Anonymous Monk has asked for the wisdom of the Perl Monks concerning the following question:

Hi Monks,

I have been reading about tainting and form checking. I'm getting the hang of it but have no clue on what to do for a TEXTAREA field that can contain up to as much as 765 characters.

What can I Do about malicious hackers trying to submit some harmful coding through the textarea? The text typed in from the text area will be stored in a MySQL database also, which concerns me about this.

This memo may have anything in it-- characters such as ; - _ # @ ' " | \ etc. Basically any character is allowed. Therefore I have no clue how my regex should be?

What security measures can I do for such a field? The text typed will be stored in a MySQL MEDIUMTEXT field.

Thank you!

Replies are listed 'Best First'.
Re: Security with a MEMO field
by rlucas (Scribe) on Jun 08, 2005 at 22:29 UTC
    merylyn is right. Use placeholders in your DBI statements (that is, do:
    $sth = $dbh->prepare("INSERT INTO dork (memo) VALUES (?)"); $sth->execute($unsafe_memo);
    However, the real question is: what will you do with the memo? If all you'll ever do is put it in the DB (I doubt that), placeholders are enough. Otherwise, think ahead.

    You should examine what you want to do with it in the future (e.g. display it next to the item it is a memo for on a web page, in plain text, etc.). Then, you should take care to properly escape and/or encode it when it comes out of the database en route to its other use.

    In general, it's best to regard the database text fields as untrustworthy dens of iniquity that must be treated just like inbound CGI params (whence those fields usually came).

    Finally, there is another option: filter it coming in so that it can contain only safe things for its intended purpose. However, this should generally only be done in rather limited circumstances.

      Placeholders are a good idea, and if you're worried about gremlin characters, DBI placeholders will get you through a few hoops safely - like the INSERT into the database.

      But there are many other kinds of hoops, and you will invent new ones.
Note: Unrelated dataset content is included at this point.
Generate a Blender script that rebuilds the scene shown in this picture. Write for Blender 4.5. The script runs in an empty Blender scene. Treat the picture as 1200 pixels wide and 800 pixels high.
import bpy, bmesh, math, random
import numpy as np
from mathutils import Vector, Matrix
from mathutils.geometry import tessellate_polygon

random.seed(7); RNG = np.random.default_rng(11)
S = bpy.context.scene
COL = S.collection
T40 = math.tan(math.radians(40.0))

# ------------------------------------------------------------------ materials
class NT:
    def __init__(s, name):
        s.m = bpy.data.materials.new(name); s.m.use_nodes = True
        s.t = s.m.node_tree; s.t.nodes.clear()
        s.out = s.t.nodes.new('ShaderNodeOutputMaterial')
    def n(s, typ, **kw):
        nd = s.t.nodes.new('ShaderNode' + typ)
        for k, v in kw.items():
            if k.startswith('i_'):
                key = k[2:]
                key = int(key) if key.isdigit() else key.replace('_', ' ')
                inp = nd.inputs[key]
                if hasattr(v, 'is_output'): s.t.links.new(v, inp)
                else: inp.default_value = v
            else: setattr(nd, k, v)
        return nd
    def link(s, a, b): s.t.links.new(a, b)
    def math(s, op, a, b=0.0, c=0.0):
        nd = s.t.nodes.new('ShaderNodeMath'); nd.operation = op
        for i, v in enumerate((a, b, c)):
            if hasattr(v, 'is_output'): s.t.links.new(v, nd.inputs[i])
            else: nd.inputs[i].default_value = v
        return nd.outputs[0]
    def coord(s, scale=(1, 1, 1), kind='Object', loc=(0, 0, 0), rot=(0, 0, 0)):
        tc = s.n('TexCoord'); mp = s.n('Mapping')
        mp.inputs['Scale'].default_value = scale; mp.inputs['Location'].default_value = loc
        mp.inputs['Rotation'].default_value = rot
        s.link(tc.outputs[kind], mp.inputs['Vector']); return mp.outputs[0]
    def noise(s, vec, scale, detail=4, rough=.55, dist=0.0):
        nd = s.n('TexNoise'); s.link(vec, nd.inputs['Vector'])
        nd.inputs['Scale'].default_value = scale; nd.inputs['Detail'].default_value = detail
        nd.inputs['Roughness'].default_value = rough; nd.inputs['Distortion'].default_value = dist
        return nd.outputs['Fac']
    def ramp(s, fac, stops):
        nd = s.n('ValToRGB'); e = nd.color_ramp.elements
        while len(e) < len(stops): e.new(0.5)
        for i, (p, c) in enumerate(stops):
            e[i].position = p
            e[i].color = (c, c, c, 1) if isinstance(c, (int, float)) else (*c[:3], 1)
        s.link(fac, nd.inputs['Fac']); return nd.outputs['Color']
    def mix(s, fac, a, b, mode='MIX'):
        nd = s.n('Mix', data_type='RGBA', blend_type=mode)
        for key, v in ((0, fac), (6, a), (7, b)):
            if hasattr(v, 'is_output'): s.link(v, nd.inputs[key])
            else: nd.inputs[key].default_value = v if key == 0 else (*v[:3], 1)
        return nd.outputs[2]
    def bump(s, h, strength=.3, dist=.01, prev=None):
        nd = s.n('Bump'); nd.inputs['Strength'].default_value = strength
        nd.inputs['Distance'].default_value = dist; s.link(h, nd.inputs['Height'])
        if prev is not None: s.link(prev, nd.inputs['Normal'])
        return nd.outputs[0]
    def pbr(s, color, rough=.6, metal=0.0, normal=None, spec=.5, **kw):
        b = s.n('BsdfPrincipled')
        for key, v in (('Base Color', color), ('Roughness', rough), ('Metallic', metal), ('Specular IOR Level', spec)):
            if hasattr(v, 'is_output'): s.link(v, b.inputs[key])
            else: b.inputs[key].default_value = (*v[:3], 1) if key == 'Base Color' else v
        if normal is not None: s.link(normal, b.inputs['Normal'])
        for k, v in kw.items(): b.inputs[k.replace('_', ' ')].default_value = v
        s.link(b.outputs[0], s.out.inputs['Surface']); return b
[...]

      other90percent will now expound at length on data paranoia...

      Feel free to add more hoops and taint checks in reply....

Re: Security with a MEMO field
by merlyn (Sage) on Jun 08, 2005 at 22:15 UTC
Re: Security with a MEMO field
by djohnston (Monk) on Jun 08, 2005 at 22:18 UTC
Re: Security with a MEMO field
by TedPride (Priest) on Jun 09, 2005 at 05:11 UTC
    Check the text for size. If it's over a certain limit, automatically reject the submission.

    Remove all carriage returns:

    $text =~ tr/\r//d;
    Remove leading and trailing white space:
    $text =~ s/^ +| +$//gm;
    Remove any extra line breaks:
    $text =~ s/^\n+|\n+$//g; $text =~ s/\n{3,}/\n\n/g;
    Then submit using placeholders to take care of potential security breaches.
Re: Security with a MEMO field
by monarch (Priest) on Jun 09, 2005 at 14:23 UTC
    If you don't want to use a placeholder then there is another option (from the CPAN DBD::mysql driver documentation):
    # INSERT some data into 'foo'. # We are using $dbh->quote() for # quoting the name. $dbh->do("INSERT INTO foo VALUES (1, " . $dbh->quote("Tim") . ")");

    The quote function will put apostrophes around your quoted text, and escape any nasty characters.

Re: Security with a MEMO field
by cowboy (Friar) on Jun 09, 2005 at 18:41 UTC
    As mentioned above, use placeholders (or DBI's quote method, although placeholders are preferable) to put it into the database. As you say it's a memo field, it's probably meant to be displayed again. Assuming you are displaying it as part of a web page, you can make it safe to display in a browser with HTML::Entities.